▶ _DESCRIPTION OF THE TASK_
Print the listing from its top line through the line containing "from math import pi, sin, cos, radians", nothing more, and leave out the pictures.

Scenes as source code

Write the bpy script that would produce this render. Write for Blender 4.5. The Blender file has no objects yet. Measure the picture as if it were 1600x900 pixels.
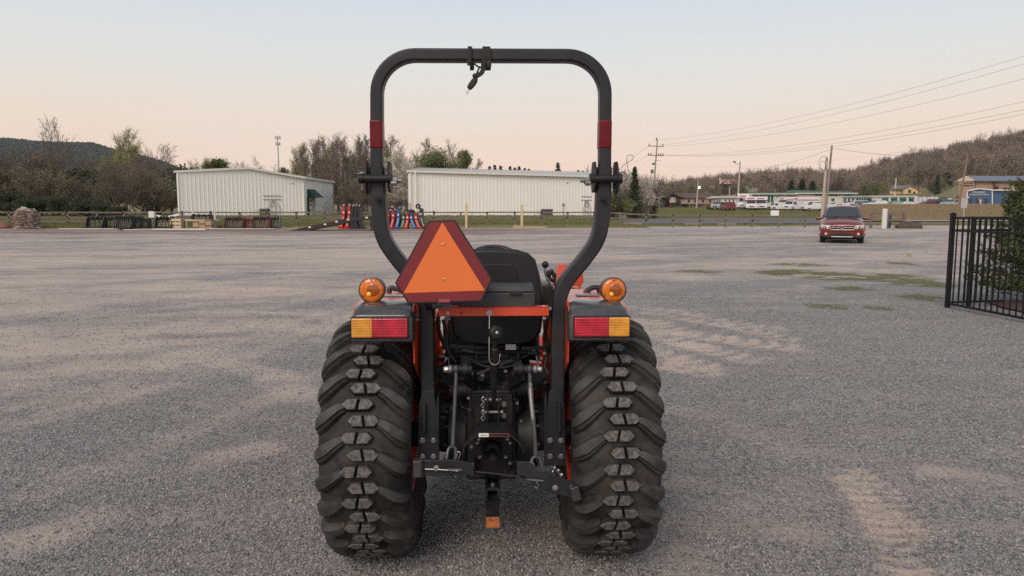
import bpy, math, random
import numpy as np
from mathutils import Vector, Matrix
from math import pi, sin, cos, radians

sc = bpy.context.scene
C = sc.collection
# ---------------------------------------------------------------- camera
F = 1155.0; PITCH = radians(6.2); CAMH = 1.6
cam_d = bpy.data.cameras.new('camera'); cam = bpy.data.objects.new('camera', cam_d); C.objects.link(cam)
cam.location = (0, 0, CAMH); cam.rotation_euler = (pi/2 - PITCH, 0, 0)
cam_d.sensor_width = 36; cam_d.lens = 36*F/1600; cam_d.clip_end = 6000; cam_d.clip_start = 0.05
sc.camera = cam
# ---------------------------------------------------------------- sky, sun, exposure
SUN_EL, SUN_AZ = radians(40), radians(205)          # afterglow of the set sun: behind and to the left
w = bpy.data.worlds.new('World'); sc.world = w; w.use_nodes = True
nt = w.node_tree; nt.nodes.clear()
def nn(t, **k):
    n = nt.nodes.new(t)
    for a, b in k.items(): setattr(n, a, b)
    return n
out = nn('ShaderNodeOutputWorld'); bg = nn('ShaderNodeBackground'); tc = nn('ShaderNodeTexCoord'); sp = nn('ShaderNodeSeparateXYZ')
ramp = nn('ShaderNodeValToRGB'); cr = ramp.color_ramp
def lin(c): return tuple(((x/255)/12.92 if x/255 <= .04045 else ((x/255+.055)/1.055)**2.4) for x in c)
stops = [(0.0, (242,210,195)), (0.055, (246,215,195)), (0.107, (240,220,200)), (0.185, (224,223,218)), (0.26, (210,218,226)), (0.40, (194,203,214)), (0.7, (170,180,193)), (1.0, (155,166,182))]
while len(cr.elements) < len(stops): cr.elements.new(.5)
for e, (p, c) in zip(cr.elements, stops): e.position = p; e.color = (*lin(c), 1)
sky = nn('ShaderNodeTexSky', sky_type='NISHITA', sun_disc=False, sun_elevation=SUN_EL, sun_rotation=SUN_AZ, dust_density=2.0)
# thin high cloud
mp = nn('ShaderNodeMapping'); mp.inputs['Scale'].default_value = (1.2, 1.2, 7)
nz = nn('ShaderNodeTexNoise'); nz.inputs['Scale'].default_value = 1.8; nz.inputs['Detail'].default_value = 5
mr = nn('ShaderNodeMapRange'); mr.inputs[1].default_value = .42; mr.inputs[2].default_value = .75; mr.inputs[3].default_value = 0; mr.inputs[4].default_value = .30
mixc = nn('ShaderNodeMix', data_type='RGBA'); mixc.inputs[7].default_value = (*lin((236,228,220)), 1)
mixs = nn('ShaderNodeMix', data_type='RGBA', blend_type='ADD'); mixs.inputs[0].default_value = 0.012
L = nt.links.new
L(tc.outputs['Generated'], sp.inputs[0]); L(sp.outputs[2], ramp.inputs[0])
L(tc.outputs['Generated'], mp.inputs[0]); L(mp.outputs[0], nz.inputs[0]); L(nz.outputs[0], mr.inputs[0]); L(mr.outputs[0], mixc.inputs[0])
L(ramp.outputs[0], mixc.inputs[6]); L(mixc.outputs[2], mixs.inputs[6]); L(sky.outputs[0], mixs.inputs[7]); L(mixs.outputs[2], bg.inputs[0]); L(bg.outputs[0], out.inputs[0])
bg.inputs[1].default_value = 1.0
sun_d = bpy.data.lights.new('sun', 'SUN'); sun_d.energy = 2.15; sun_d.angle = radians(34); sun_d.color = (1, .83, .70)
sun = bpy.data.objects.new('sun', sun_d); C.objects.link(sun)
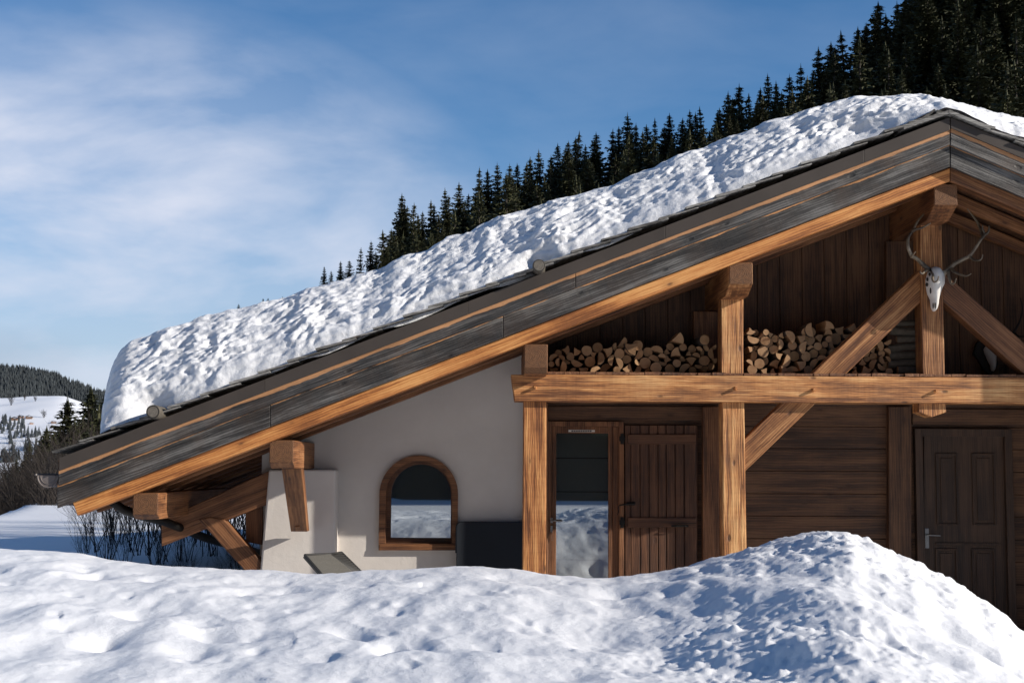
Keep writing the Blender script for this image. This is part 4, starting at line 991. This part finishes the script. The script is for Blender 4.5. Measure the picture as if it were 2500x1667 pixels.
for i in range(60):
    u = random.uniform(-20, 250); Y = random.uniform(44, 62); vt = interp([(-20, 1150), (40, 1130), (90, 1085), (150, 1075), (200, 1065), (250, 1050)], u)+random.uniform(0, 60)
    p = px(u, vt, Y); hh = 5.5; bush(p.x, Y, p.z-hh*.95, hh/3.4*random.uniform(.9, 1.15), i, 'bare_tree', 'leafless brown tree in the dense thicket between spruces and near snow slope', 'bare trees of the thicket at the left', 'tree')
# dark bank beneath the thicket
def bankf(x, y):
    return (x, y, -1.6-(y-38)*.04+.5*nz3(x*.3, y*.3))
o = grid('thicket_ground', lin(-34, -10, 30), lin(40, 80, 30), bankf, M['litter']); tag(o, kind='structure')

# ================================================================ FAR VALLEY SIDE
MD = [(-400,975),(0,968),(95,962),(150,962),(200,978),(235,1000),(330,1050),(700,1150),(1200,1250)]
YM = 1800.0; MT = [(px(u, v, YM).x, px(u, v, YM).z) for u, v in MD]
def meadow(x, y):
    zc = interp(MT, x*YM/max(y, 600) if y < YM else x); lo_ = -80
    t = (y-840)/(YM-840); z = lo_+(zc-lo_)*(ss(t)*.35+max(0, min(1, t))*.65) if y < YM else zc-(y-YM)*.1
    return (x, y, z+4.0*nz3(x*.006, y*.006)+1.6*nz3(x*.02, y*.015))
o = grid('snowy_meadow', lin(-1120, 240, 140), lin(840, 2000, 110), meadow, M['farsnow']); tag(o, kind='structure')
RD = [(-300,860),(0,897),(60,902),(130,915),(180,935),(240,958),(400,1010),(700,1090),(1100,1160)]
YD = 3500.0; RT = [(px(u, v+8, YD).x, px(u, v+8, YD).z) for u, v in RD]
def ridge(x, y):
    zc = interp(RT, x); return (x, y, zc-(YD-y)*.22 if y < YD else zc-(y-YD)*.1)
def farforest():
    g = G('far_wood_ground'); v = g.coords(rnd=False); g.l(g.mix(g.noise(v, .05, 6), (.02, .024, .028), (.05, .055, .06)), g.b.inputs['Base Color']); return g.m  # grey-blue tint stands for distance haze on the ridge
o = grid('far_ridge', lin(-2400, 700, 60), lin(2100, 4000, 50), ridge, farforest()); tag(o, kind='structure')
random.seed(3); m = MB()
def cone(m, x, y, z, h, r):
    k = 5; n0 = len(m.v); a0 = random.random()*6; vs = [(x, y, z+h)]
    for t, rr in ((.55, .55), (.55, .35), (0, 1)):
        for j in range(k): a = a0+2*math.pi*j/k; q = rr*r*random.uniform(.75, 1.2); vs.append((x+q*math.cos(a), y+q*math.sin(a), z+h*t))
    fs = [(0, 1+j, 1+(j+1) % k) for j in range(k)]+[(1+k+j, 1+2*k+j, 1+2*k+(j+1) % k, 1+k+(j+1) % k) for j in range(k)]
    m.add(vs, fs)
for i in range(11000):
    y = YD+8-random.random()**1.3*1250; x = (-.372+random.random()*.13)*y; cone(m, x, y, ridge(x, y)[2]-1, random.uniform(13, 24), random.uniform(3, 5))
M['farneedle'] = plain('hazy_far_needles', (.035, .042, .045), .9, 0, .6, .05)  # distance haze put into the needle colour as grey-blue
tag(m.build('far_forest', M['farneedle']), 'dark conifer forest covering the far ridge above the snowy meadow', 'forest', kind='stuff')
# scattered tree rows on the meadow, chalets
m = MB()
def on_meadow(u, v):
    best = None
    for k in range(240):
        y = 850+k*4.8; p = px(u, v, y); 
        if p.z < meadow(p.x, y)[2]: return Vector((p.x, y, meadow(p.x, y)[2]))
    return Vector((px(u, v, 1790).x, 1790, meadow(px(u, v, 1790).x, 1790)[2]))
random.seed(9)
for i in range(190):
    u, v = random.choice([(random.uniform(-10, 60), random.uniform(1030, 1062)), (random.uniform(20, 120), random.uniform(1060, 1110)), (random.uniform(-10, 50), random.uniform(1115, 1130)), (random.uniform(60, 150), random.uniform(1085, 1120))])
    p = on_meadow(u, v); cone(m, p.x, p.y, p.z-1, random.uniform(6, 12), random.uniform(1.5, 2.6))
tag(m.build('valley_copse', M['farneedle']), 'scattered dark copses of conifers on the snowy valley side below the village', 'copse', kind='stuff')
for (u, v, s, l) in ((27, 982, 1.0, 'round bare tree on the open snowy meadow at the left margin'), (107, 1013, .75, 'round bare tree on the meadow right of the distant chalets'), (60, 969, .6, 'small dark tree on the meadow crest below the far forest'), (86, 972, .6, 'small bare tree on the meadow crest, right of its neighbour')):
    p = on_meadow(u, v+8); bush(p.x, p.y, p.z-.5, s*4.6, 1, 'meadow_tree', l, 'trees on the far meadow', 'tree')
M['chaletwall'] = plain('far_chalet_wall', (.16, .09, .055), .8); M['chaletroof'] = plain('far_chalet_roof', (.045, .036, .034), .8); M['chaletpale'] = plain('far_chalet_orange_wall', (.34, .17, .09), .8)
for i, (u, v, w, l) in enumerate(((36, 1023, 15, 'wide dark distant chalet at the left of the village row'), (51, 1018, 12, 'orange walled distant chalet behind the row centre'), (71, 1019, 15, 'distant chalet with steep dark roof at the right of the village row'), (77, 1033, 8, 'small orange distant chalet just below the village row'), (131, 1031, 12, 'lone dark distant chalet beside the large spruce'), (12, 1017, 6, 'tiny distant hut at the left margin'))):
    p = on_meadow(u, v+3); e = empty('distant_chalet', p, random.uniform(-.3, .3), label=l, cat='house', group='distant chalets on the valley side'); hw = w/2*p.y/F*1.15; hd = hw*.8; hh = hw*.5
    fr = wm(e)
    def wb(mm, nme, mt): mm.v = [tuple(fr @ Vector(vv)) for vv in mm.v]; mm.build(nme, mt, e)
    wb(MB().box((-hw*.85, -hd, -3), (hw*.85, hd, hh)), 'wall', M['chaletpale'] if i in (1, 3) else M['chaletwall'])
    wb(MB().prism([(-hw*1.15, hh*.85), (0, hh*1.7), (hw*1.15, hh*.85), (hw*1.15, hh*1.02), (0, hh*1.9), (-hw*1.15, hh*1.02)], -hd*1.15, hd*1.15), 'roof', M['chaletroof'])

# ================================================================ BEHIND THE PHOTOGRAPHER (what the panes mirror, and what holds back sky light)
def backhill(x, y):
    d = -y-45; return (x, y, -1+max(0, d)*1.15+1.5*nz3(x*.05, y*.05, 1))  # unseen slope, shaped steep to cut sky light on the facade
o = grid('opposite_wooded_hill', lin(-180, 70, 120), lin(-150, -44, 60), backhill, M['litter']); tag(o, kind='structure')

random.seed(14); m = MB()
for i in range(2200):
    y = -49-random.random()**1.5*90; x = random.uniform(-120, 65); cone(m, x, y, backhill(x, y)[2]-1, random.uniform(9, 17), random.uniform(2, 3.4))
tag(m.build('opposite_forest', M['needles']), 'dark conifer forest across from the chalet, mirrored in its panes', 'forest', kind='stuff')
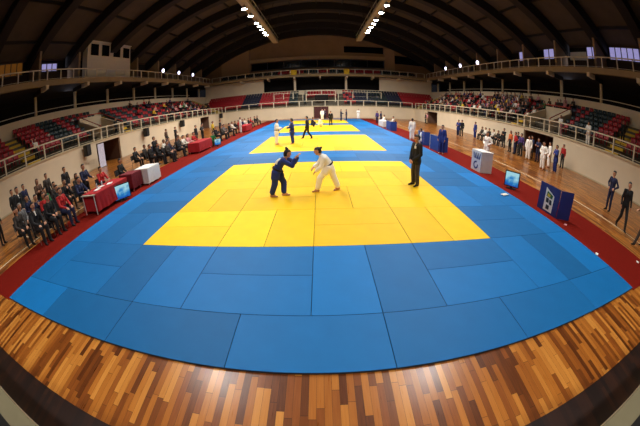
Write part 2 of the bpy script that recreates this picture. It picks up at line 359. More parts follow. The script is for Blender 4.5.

▶ _FULL ANSWER_
Write the bpy script that would produce this render. Write for Blender 4.5. The Blender file has no objects yet. Measure the picture as if it were 1600x900 pixels.
import bpy, math, random
import numpy as np
from mathutils import Vector, Matrix
from math import pi, sin, cos, radians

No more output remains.